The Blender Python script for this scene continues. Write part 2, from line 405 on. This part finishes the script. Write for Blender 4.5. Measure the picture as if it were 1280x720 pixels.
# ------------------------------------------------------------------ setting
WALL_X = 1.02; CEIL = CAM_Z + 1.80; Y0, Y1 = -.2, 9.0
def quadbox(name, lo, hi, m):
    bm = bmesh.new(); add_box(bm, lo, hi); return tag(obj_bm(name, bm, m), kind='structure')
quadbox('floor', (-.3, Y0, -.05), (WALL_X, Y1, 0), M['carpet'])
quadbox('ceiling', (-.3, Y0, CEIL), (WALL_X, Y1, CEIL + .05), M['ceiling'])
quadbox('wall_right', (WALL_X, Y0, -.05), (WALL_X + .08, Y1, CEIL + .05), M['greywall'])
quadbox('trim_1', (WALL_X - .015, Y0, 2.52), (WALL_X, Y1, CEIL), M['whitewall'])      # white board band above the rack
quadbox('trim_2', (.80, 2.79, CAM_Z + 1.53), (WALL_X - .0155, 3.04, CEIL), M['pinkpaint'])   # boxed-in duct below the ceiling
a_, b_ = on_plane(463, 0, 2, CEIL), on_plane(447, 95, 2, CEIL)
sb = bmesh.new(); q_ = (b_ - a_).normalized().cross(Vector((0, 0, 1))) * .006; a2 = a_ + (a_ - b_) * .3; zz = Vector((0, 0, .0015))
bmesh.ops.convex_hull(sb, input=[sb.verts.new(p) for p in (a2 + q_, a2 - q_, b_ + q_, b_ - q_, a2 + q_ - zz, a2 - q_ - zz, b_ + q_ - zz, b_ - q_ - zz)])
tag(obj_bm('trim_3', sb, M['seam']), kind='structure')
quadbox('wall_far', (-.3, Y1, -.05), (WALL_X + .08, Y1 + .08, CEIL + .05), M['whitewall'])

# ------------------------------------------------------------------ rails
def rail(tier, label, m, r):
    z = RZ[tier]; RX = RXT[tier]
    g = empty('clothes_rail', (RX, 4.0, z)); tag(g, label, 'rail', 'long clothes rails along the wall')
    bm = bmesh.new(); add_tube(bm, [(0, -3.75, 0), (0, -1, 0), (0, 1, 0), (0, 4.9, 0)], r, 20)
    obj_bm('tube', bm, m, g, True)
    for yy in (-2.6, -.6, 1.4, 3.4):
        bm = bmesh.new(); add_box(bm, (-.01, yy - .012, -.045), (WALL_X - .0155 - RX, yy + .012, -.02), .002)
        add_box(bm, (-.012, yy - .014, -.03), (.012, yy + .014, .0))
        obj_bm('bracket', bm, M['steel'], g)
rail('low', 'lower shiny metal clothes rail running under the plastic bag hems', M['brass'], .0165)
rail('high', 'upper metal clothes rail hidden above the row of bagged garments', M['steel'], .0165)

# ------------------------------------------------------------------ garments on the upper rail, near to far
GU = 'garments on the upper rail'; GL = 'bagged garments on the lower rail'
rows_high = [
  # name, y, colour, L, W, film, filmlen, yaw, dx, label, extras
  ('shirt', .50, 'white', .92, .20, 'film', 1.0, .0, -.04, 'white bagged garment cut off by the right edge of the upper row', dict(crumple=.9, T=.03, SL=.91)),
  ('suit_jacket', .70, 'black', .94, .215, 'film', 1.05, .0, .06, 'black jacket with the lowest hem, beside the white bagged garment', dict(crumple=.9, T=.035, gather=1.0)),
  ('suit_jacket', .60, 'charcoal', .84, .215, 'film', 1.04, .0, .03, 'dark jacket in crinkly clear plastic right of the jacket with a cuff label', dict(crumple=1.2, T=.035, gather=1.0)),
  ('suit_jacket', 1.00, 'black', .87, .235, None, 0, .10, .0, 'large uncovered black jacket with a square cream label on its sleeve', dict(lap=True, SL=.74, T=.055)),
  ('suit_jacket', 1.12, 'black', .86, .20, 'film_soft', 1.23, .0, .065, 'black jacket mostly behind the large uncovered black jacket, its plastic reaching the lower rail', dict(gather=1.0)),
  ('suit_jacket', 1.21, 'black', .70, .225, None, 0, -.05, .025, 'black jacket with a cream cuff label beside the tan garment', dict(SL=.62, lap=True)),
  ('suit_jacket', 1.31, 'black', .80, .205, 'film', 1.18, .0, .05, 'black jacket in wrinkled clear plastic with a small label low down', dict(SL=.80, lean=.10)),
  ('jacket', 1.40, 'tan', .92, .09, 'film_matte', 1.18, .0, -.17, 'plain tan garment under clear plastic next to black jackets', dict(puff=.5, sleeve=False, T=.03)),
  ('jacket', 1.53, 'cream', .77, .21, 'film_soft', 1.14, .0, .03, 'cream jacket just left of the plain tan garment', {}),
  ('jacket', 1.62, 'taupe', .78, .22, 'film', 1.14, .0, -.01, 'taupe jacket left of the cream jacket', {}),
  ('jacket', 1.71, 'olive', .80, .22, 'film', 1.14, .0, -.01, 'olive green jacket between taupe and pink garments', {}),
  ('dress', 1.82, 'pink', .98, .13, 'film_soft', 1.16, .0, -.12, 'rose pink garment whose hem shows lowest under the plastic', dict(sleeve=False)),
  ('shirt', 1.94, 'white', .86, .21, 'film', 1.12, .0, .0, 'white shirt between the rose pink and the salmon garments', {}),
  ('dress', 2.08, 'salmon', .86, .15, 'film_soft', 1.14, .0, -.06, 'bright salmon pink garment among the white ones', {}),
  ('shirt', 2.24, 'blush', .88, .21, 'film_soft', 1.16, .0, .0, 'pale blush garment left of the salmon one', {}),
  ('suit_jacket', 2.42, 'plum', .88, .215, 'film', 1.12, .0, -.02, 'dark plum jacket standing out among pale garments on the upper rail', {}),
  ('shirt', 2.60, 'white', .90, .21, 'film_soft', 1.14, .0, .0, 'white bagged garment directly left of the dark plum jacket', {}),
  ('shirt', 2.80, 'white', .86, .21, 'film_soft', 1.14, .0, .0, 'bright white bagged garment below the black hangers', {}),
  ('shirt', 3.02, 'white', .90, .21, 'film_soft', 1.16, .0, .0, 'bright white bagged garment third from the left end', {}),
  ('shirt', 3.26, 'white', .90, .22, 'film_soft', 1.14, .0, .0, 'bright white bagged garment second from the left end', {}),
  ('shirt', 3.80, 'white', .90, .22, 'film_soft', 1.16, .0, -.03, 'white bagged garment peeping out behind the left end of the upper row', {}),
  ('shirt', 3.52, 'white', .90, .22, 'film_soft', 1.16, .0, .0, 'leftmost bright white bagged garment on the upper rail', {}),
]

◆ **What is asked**
Write out the data exactly as it stands.

◆ **Response below**
The Blender Python script for this scene continues. Write part 2, from line 405 on. This part finishes the script. Write for Blender 4.5. Measure the picture as if it were 1280x720 pixels.
# ------------------------------------------------------------------ setting
WALL_X = 1.02; CEIL = CAM_Z + 1.80; Y0, Y1 = -.2, 9.0
def quadbox(name, lo, hi, m):
    bm = bmesh.new(); add_box(bm, lo, hi); return tag(obj_bm(name, bm, m), kind='structure')
quadbox('floor', (-.3, Y0, -.05), (WALL_X, Y1, 0), M['carpet'])
quadbox('ceiling', (-.3, Y0, CEIL), (WALL_X, Y1, CEIL + .05), M['ceiling'])
quadbox('wall_right', (WALL_X, Y0, -.05), (WALL_X + .08, Y1, CEIL + .05), M['greywall'])
quadbox('trim_1', (WALL_X - .015, Y0, 2.52), (WALL_X, Y1, CEIL), M['whitewall'])      # white board band above the rack
quadbox('trim_2', (.80, 2.79, CAM_Z + 1.53), (WALL_X - .0155, 3.04, CEIL), M['pinkpaint'])   # boxed-in duct below the ceiling
a_, b_ = on_plane(463, 0, 2, CEIL), on_plane(447, 95, 2, CEIL)
sb = bmesh.new(); q_ = (b_ - a_).normalized().cross(Vector((0, 0, 1))) * .006; a2 = a_ + (a_ - b_) * .3; zz = Vector((0, 0, .0015))
bmesh.ops.convex_hull(sb, input=[sb.verts.new(p) for p in (a2 + q_, a2 - q_, b_ + q_, b_ - q_, a2 + q_ - zz, a2 - q_ - zz, b_ + q_ - zz, b_ - q_ - zz)])
tag(obj_bm('trim_3', sb, M['seam']), kind='structure')
quadbox('wall_far', (-.3, Y1, -.05), (WALL_X + .08, Y1 + .08, CEIL + .05), M['whitewall'])

# ------------------------------------------------------------------ rails
def rail(tier, label, m, r):
    z = RZ[tier]; RX = RXT[tier]
    g = empty('clothes_rail', (RX, 4.0, z)); tag(g, label, 'rail', 'long clothes rails along the wall')
    bm = bmesh.new(); add_tube(bm, [(0, -3.75, 0), (0, -1, 0), (0, 1, 0), (0, 4.9, 0)], r, 20)
    obj_bm('tube', bm, m, g, True)
    for yy in (-2.6, -.6, 1.4, 3.4):
        bm = bmesh.new(); add_box(bm, (-.01, yy - .012, -.045), (WALL_X - .0155 - RX, yy + .012, -.02), .002)
        add_box(bm, (-.012, yy - .014, -.03), (.012, yy + .014, .0))
        obj_bm('bracket', bm, M['steel'], g)
rail('low', 'lower shiny metal clothes rail running under the plastic bag hems', M['brass'], .0165)
rail('high', 'upper metal clothes rail hidden above the row of bagged garments', M['steel'], .0165)

# ------------------------------------------------------------------ garments on the upper rail, near to far
GU = 'garments on the upper rail'; GL = 'bagged garments on the lower rail'
rows_high = [
  # name, y, colour, L, W, film, filmlen, yaw, dx, label, extras
  ('shirt', .50, 'white', .92, .20, 'film', 1.0, .0, -.04, 'white bagged garment cut off by the right edge of the upper row', dict(crumple=.9, T=.03, SL=.91)),
  ('suit_jacket', .70, 'black', .94, .215, 'film', 1.05, .0, .06, 'black jacket with the lowest hem, beside the white bagged garment', dict(crumple=.9, T=.035, gather=1.0)),
  ('suit_jacket', .60, 'charcoal', .84, .215, 'film', 1.04, .0, .03, 'dark jacket in crinkly clear plastic right of the jacket with a cuff label', dict(crumple=1.2, T=.035, gather=1.0)),
  ('suit_jacket', 1.00, 'black', .87, .235, None, 0, .10, .0, 'large uncovered black jacket with a square cream label on its sleeve', dict(lap=True, SL=.74, T=.055)),
  ('suit_jacket', 1.12, 'black', .86, .20, 'film_soft', 1.23, .0, .065, 'black jacket mostly behind the large uncovered black jacket, its plastic reaching the lower rail', dict(gather=1.0)),
  ('suit_jacket', 1.21, 'black', .70, .225, None, 0, -.05, .025, 'black jacket with a cream cuff label beside the tan garment', dict(SL=.62, lap=True)),
  ('suit_jacket', 1.31, 'black', .80, .205, 'film', 1.18, .0, .05, 'black jacket in wrinkled clear plastic with a small label low down', dict(SL=.80, lean=.10)),
  ('jacket', 1.40, 'tan', .92, .09, 'film_matte', 1.18, .0, -.17, 'plain tan garment under clear plastic next to black jackets', dict(puff=.5, sleeve=False, T=.03)),
  ('jacket', 1.53, 'cream', .77, .21, 'film_soft', 1.14, .0, .03, 'cream jacket just left of the plain tan garment', {}),
  ('jacket', 1.62, 'taupe', .78, .22, 'film', 1.14, .0, -.01, 'taupe jacket left of the cream jacket', {}),
  ('jacket', 1.71, 'olive', .80, .22, 'film', 1.14, .0, -.01, 'olive green jacket between taupe and pink garments', {}),
  ('dress', 1.82, 'pink', .98, .13, 'film_soft', 1.16, .0, -.12, 'rose pink garment whose hem shows lowest under the plastic', dict(sleeve=False)),
  ('shirt', 1.94, 'white', .86, .21, 'film', 1.12, .0, .0, 'white shirt between the rose pink and the salmon garments', {}),
  ('dress', 2.08, 'salmon', .86, .15, 'film_soft', 1.14, .0, -.06, 'bright salmon pink garment among the white ones', {}),
  ('shirt', 2.24, 'blush', .88, .21, 'film_soft', 1.16, .0, .0, 'pale blush garment left of the salmon one', {}),
  ('suit_jacket', 2.42, 'plum', .88, .215, 'film', 1.12, .0, -.02, 'dark plum jacket standing out among pale garments on the upper rail', {}),
  ('shirt', 2.60, 'white', .90, .21, 'film_soft', 1.14, .0, .0, 'white bagged garment directly left of the dark plum jacket', {}),
  ('shirt', 2.80, 'white', .86, .21, 'film_soft', 1.14, .0, .0, 'bright white bagged garment below the black hangers', {}),
  ('shirt', 3.02, 'white', .90, .21, 'film_soft', 1.16, .0, .0, 'bright white bagged garment third from the left end', {}),
  ('shirt', 3.26, 'white', .90, .22, 'film_soft', 1.14, .0, .0, 'bright white bagged garment second from the left end', {}),
  ('shirt', 3.80, 'white', .90, .22, 'film_soft', 1.16, .0, -.03, 'white bagged garment peeping out behind the left end of the upper row', {}),
  ('shirt', 3.52, 'white', .90, .22, 'film_soft', 1.16, .0, .0, 'leftmost bright white bagged garment on the upper rail', {}),
]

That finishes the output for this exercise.